The second Terje tale is less an account of excellence and more of a yardstick by which you can measure just how good Terje was in his prime. The second Arctic Challenge held on the island of Lofoten in 2000 had refined the format for a world class invitational event to a tee. The contest site was nothing more than a village ski hill, but for a month it had been sculpted into a precious work of frozen art worthy of the Louvre. One massive and immaculate tombstone hip had been added to the top of the superpipe and it demanded that rather than slip into the pipe with a turbo charged pump riders would announce their arrival by soaring in like eagles.

This was the year before the TTR was created, so the invite list was made up of twenty-four riders that Terje considered to be at the top of their game. Even so, you don’t just build a huge hip at the top of a pipe the likes of which had never been seen before without giving everyone a decent amount of practice time.

When he reappeared Terje was easily ten feet up and still climbing.

I was the press officer for the event so my only role for the day was to sit and watch – memorize if you like – everything that went down. That first day’s practice is seared into my brain. I watched Bjorn Leines, Keir Dillon, Roman De Marchi, David Benedek, Michi Albin, Ingemar Backman, Gian Simmen, essentially the worlds transition masters at that time slowly trying to figure out the lines and speed for the hips. Airs started at two feet and over the course of a couple of hours made their way up into the five to six foot range.

It’s important to remember though, that unlike a normal hip these guys were having to land into a six-metre pipe transition, so there is no margin for error. If you drift out too far away from the lip of the pipe then you are burning the sweet spot of the landing and you are going to drop at best two meters down into the pipe and land with a thud. If you under estimate it you are going to land flat on the platform like an anvil, and if you’re really unlucky go on to bounce into the pipe.

After mixed success everyone broke for a lunch of whale burgers (seriously) and then got stuck in again. By two o’clock Ingemar and a handful of others were starting to knock on the door of the nine foot barrier, but by that point it had already cost Marius Sommer his collar bone.

Then Terje arrived and as always everyone pretended not to notice, but despite themselves stopped and stared. Rumour had it the big man had spent less than twenty days on the hill that winter and no one had seen him in the pipe so by the time he strapped in every eye on the hill was trained on Terje. He dropped and straight lined it for the hip. Perched on the platform I watched his unmistakable style, head tilted and right arm cocked ready to launch, all the while picking up speed. Then he disappeared behind the tombstone.

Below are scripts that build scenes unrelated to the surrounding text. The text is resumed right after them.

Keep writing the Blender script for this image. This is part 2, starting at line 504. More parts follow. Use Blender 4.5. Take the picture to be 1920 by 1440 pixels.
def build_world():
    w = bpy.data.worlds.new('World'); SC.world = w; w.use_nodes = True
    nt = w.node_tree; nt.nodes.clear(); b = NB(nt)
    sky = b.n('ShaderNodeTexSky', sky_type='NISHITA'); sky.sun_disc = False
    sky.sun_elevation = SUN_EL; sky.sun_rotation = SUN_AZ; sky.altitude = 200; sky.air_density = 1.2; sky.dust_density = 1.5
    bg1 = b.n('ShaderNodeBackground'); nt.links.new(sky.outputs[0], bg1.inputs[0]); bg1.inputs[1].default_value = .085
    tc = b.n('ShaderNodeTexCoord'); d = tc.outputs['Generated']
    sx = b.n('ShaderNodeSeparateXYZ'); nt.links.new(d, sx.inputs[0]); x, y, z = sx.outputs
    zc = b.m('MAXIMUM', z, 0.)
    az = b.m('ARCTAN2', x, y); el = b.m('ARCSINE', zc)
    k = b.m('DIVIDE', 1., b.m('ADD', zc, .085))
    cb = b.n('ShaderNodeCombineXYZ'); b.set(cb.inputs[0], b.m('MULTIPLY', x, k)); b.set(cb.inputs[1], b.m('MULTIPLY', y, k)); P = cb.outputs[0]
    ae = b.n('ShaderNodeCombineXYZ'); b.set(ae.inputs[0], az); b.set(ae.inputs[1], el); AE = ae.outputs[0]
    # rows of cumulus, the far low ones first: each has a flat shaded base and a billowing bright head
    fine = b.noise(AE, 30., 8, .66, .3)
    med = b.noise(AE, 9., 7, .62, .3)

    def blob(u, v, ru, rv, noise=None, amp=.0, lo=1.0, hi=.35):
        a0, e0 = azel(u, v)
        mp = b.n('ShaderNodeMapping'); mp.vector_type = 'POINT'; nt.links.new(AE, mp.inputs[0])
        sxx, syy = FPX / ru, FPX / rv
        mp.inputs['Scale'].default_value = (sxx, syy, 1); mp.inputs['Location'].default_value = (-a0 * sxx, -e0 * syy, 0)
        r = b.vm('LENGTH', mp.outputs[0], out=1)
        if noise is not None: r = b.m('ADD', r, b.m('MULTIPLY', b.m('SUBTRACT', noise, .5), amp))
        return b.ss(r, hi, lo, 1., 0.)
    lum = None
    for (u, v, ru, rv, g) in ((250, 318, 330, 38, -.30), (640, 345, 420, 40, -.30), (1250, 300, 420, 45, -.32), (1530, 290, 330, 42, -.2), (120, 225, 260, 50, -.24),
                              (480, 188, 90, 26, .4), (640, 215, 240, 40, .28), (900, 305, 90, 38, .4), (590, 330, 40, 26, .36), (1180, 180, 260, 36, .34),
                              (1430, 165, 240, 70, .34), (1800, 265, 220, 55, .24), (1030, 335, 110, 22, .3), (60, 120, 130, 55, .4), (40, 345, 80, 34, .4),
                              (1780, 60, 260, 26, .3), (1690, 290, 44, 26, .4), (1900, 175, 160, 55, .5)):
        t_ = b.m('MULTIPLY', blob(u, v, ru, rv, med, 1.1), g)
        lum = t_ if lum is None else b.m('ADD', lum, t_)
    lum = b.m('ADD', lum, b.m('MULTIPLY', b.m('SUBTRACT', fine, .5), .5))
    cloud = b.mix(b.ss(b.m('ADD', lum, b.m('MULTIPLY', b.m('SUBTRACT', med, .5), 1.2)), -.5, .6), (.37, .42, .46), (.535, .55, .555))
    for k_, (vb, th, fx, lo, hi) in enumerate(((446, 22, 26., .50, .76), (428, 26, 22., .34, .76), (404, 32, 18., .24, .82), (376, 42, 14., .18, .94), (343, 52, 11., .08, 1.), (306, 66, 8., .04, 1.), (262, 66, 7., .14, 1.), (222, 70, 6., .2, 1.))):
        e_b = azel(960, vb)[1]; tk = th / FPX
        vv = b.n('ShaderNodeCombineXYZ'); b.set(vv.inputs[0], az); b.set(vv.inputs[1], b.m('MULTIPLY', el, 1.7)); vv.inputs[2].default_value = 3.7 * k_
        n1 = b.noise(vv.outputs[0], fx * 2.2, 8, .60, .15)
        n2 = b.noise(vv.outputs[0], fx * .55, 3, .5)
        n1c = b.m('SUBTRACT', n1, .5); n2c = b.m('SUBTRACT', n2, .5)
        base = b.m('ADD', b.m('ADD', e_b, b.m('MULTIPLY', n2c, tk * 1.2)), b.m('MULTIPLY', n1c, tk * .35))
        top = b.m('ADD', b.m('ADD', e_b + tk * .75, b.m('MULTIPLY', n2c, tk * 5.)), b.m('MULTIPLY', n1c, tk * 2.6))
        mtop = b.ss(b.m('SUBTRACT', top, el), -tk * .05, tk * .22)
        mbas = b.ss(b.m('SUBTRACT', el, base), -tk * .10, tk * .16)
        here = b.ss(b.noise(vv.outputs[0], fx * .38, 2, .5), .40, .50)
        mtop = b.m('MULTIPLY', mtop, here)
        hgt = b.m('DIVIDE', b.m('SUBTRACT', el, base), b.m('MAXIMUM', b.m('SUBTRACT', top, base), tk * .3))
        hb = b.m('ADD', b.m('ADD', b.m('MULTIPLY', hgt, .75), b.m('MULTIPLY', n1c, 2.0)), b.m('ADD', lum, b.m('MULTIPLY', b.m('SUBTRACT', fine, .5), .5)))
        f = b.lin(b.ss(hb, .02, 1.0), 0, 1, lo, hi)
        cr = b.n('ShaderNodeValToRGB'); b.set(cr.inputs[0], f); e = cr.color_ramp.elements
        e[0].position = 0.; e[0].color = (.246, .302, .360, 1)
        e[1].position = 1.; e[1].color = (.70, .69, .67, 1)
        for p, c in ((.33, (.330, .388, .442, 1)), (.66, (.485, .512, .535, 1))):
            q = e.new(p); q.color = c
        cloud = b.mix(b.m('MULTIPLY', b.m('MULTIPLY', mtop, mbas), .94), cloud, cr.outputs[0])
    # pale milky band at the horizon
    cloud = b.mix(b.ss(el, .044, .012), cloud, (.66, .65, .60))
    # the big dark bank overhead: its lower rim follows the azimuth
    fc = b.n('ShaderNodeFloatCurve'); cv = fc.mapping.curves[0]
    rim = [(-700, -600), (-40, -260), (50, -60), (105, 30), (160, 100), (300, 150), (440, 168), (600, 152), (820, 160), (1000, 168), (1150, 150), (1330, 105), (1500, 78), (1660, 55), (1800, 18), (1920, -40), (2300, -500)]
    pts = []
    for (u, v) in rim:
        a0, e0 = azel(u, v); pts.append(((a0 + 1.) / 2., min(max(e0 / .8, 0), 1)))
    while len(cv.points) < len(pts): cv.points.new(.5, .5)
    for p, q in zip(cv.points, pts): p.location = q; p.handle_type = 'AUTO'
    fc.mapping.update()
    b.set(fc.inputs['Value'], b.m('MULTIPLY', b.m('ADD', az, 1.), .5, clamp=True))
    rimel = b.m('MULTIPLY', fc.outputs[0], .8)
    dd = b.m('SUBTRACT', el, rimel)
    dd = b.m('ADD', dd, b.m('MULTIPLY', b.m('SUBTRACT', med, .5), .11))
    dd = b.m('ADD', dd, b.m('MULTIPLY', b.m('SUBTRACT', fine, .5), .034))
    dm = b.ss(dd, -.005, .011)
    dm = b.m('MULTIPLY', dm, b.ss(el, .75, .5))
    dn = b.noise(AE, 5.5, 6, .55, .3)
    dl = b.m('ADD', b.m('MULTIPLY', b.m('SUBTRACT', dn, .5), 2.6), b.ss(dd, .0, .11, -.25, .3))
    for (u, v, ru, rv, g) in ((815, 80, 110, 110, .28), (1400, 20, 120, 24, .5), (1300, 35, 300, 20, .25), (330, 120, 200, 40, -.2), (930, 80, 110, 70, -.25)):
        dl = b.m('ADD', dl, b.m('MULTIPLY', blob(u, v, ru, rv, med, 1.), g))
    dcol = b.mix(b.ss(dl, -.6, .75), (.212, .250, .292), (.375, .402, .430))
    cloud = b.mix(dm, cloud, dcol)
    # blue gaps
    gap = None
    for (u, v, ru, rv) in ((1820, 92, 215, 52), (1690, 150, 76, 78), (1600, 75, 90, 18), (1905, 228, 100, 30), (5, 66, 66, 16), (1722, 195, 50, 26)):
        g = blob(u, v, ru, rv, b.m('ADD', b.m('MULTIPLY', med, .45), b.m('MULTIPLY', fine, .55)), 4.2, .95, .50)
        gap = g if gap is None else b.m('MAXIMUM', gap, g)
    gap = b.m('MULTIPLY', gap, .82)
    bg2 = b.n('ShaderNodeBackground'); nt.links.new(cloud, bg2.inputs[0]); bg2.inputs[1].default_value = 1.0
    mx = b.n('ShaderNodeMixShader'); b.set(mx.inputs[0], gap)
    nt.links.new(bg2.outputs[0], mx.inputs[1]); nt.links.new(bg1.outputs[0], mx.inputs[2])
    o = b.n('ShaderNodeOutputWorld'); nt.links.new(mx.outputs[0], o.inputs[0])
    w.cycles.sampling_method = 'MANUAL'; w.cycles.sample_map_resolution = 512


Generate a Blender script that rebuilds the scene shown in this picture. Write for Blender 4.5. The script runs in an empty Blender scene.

When he reappeared Terje was easily ten feet up and still climbing. The master arced a method over our heads and then neatly gathered it up, and it was at this moment he blew me away. He landed perfectly. His board met the transition perfectly at the lip of the pipe in a vertical position. Except for the crisp sound of an edge slicing through snow his entry into the pipe didn’t make sound.

When you have spent five hours watching the worlds best trying to find their feet – only to watch someone do it perfectly first time and half as big again – you know you have witnessed greatness. I ran over to the lip to see Terje’s line into the pipe for myself. It was perfect, I could have marvelled at that line for hours, but I was lifted from my reverie by Bjorn Leines shouting “get out of the way you fucking kook!”